The most important part of the St. Elmo Brady Academy, Henderson says, is the engagement with the participants’ fathers—or brothers, uncles, grandfathers, mentors, or anyone else who is available—who conduct experiments with the kids. It’s a meaningful connection for kids whose relationships with their fathers may be strained, he says.

“To see the interaction (between children and fathers) is amazing,” Henderson says. “When we did a pilot program for this, when we saw how engaged the fathers were, and the dynamics even when other men are there for these students...we were really excited about that, and we wanted to expand upon that.”

Indeed, Henderson has many ideas for expanding his outreach efforts. Henderson and Greer have been able to obtain funding to hire a director and program coordinators for the St. Elmo Brady Academy (anyone who wants to contribute may do so through the Department of Chemical and Biomolecular Engineering), and they are using their experiences to develop research papers about the results of the program.

Additionally, Henderson is hoping to develop the chemical engineering equivalent of the popular Saturday Physics for Everyone program at Illinois, featuring lectures and demonstrations to high schoolers, families, and the community, free of charge.
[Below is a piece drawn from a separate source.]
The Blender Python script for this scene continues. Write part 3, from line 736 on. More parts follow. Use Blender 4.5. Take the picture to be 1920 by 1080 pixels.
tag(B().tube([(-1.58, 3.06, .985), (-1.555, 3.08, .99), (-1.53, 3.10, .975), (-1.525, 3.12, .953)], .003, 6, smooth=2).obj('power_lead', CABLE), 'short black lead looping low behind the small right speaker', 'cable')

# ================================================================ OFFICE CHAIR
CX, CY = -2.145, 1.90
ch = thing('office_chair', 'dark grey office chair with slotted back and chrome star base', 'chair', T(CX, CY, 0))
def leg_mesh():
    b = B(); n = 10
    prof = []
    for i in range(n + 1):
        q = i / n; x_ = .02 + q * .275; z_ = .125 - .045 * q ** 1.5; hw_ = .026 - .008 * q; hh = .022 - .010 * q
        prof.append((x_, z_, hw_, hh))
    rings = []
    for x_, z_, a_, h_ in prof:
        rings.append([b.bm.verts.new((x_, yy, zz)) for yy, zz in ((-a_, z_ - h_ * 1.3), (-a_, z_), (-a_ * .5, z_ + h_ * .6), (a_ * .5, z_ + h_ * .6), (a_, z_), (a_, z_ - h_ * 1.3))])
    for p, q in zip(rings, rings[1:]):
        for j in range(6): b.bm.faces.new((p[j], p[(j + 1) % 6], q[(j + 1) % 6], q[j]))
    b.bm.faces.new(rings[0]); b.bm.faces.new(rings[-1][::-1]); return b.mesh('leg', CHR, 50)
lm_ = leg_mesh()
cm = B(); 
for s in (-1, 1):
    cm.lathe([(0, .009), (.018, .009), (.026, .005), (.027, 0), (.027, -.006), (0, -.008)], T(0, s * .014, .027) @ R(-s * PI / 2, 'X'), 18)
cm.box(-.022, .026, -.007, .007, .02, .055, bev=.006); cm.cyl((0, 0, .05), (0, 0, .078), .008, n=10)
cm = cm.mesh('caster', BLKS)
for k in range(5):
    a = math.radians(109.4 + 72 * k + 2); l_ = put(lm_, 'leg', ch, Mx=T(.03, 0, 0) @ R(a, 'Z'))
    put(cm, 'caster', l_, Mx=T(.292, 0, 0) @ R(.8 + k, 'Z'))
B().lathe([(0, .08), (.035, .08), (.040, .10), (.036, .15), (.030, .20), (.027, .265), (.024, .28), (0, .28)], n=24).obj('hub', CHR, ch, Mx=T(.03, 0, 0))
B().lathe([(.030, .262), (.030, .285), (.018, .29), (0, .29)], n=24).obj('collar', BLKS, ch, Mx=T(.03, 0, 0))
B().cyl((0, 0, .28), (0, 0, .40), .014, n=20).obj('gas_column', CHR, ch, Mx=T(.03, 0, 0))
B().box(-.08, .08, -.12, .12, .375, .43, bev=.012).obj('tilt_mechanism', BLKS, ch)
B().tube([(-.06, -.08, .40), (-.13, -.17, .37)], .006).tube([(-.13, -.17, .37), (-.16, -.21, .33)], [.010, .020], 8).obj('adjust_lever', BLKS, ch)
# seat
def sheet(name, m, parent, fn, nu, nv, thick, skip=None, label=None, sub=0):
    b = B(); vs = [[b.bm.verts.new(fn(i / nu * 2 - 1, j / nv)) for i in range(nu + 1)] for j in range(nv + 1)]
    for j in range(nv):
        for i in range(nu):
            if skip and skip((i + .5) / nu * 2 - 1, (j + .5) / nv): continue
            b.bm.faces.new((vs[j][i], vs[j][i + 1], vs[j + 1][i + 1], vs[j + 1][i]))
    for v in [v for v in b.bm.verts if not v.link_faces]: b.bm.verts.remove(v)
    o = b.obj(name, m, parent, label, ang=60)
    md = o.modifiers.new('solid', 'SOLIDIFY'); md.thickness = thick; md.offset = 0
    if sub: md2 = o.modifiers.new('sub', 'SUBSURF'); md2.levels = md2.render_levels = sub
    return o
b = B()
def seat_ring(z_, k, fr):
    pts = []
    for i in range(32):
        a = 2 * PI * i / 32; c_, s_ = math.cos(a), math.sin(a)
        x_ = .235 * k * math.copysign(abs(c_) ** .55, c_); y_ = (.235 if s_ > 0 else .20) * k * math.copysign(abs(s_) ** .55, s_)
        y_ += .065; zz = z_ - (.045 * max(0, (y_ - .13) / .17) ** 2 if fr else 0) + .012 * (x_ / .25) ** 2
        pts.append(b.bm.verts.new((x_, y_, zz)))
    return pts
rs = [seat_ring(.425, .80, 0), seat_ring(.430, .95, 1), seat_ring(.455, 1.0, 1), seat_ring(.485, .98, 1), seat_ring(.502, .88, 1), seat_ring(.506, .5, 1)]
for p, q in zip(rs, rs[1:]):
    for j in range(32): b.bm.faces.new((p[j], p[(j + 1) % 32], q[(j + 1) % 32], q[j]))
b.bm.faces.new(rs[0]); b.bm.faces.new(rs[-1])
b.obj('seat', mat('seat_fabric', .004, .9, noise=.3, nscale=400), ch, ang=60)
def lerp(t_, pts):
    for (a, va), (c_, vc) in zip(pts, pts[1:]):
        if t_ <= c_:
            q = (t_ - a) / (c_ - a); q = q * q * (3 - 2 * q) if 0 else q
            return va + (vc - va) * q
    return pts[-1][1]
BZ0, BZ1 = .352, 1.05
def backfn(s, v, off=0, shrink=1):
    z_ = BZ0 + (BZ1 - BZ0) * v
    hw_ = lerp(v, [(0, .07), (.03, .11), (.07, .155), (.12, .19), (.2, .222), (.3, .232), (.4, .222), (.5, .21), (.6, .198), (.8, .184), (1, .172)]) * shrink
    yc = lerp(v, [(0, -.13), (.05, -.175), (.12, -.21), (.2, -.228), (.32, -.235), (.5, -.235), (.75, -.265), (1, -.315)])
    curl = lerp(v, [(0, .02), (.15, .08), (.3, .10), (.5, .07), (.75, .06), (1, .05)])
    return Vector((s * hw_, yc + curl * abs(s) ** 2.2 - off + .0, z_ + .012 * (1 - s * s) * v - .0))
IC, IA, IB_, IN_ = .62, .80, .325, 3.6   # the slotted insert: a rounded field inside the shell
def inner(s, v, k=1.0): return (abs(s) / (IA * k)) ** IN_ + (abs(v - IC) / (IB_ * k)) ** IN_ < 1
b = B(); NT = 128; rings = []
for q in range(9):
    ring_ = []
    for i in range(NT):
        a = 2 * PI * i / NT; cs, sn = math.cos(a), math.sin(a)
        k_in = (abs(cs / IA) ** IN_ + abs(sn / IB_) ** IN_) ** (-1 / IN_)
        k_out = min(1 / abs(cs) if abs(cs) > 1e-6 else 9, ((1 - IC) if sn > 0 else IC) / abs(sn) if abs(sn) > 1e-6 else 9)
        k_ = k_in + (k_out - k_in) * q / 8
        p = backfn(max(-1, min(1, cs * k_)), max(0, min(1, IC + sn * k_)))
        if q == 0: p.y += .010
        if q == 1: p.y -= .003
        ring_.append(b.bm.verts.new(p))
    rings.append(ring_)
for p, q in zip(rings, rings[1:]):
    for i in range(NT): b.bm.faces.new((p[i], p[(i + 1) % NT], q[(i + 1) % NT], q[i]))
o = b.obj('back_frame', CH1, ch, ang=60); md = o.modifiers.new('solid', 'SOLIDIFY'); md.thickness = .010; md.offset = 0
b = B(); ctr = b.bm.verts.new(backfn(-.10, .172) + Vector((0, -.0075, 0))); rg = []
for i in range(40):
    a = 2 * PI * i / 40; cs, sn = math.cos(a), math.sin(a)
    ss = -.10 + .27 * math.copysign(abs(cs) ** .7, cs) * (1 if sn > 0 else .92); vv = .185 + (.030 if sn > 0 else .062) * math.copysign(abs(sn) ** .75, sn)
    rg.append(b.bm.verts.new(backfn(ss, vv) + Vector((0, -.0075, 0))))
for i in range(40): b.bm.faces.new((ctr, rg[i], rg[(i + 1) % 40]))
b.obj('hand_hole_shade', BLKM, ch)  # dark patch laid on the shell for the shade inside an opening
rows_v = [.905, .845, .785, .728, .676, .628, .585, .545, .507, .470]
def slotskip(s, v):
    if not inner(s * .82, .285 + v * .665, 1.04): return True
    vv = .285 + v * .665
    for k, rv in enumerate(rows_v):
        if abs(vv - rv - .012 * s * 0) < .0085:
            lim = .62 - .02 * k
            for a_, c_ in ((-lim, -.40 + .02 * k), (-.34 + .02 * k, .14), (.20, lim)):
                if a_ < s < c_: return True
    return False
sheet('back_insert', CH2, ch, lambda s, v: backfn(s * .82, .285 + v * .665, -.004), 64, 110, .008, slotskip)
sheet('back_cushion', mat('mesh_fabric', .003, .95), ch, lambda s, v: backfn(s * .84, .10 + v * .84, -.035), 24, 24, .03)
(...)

He’s partnered with the Department of Physics to put a booth at the local farmer’s market this summer, and Henderson is hoping to team chemical engineering with other units during summer camps in the future.

All this may come as no surprise to Nathaniel Vause, who organized the trip to Baltimore long ago when Henderson was first exposed to chemical engineering. In 2010, Vause traveled to Urbana-Champaign to see Henderson receive his doctoral degree, and he brought with him an old newspaper article written about the Baltimore trip after Henderson arrived back home. Henderson happened to be one of the children asked by the reporter what he wanted to be when he grew up.

“I said ’chemical engineer,’ not really knowing what it was,” Henderson recalls, with a laugh. He knows what chemical engineering is now—and how it can guide a lifetime.